[by Howard Fencl & Thom Fladung, Hennes Communications]
Memorial Day – just last weekend – may already be a wistful memory for you. If you watched local TV news – and almost no one does on holiday weekends – you know it was dominated by stale, cliché, perennial coverage of barbeque tips, parades, gas prices and airport traffic, just like the “evergreen” stories you see every other holiday.
It’s not unusual for newsrooms to have just one street reporter for the holiday weekend day shift covering all three days, along with a couple of videographers who split the first and second shifts. Oh, and aside from news, the videographers have to cover sports, get weather beauty shots and maybe set up for live shots, making them unavailable for the length of a newscast. That doesn’t give assignment editors a lot of latitude to cover other breaking issues that are clearly newsworthy.
Like your layoff announcement. Or the fact that your board suddenly fired your CFO over raunchy late-night tweets. Or your data breach news that a hacker stole the Social Security numbers of thousands of your customers.

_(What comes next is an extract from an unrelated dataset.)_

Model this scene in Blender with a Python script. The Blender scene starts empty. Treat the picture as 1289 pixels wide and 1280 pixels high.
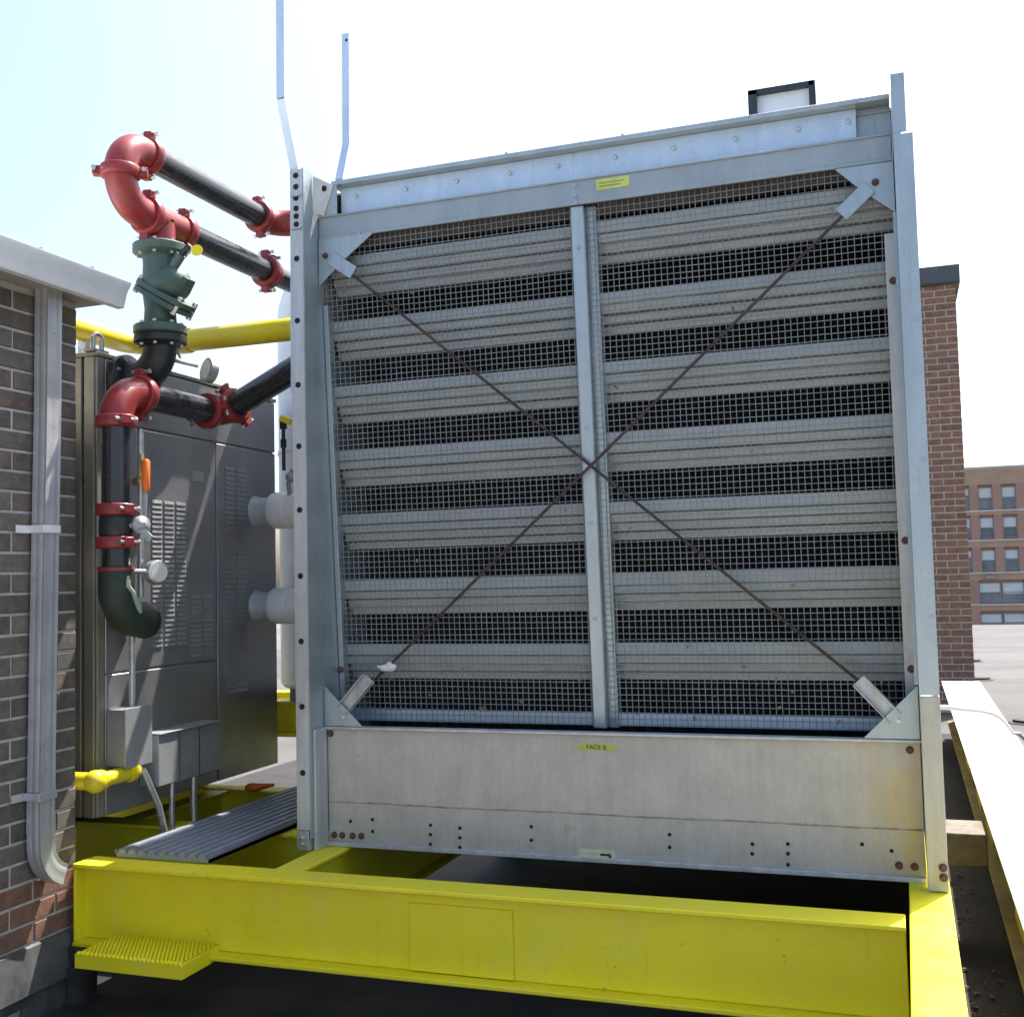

Many organizations, politicians and government agencies have tried to fly bad news under the media radar by releasing it at times when TV stations are least likely to cover it. It’s a sneaky tactic called “taking out the trash.” When do you send the ugly press release you hope won’t get coverage?
The same held true for the print side of news – especially for business reporters at newspapers, who became adept in the pre-Internet era at watching the fax machines closely after 5 p.m. on Fridays. At many newspapers, it became known as the “Friday night news dump.” Publicly traded businesses had the added motivation of timing bad news releases after the markets closed and just before the Security and Exchange Commission offices closed.
Indeed, the Wall Street Journal documented the phenomenon in 2012, working with Morningstar on an analysis that showed 8.5% of all 8-K filings – notifications to investors of important events – were filed after 4 p.m. Eastern on Fridays. If disclosures were submitted evenly across the SEC’s filing hours, that figure should have been 2.6%, the WSJ reported.
Taking out the trash in this manner had the added feature of the organization’s spokespersons then being out of the office and unavailable to comment about the bad news. The common joke among journalists was that CEOs hit “send” on the fax button – or ordered it to be hit – and then sprinted to their cars to start the weekend.
It’s an approach we never recommend. It’s a serious reputation risk, and it’s a tactic that’s getting tougher to pull off. Remember, TV is no longer linear, delivering programming on an established broadcast schedule solely over-the-air. And newspapers aren’t hostage to when the presses run. Your bad news may not fit into a station’s 6 p.m. broadcast or make a newspaper’s print deadline, but you can be sure a web editor will post your release verbatim on the media outlet’s website. It’ll also find its way to the news outlet’s social media platforms, where it will likely be shared by readers. If there are enough clicks, TV and print newsrooms will assign reporters to cover your news once the long holiday weekend is over, the ratings period ends or their personnel crunch eases up after covering a major news event.
In addition, social media sharing now carries the greater risk of your employees or other stakeholders learning of the news on Facebook or Twitter rather than from you. That’s one of the primary missteps that puts reputations at risk on social media.
Let me assure you that every newsroom ALWAYS has a reporter keeping an eagle eye out for this sneaky tactic. They’re the ones who sit in daily editorial meetings and ask: “What are we missing because of the holiday weekend? What are we missing because of all the stuff we’re already covering?”
As painful as it seems, when you have bad news to report, it’s best to just rip the Band-Aid off. Tell the truth. Tell it all. Tell it first and tell it fast. The result may be a one day news story that goes away when the media is on to the next big story.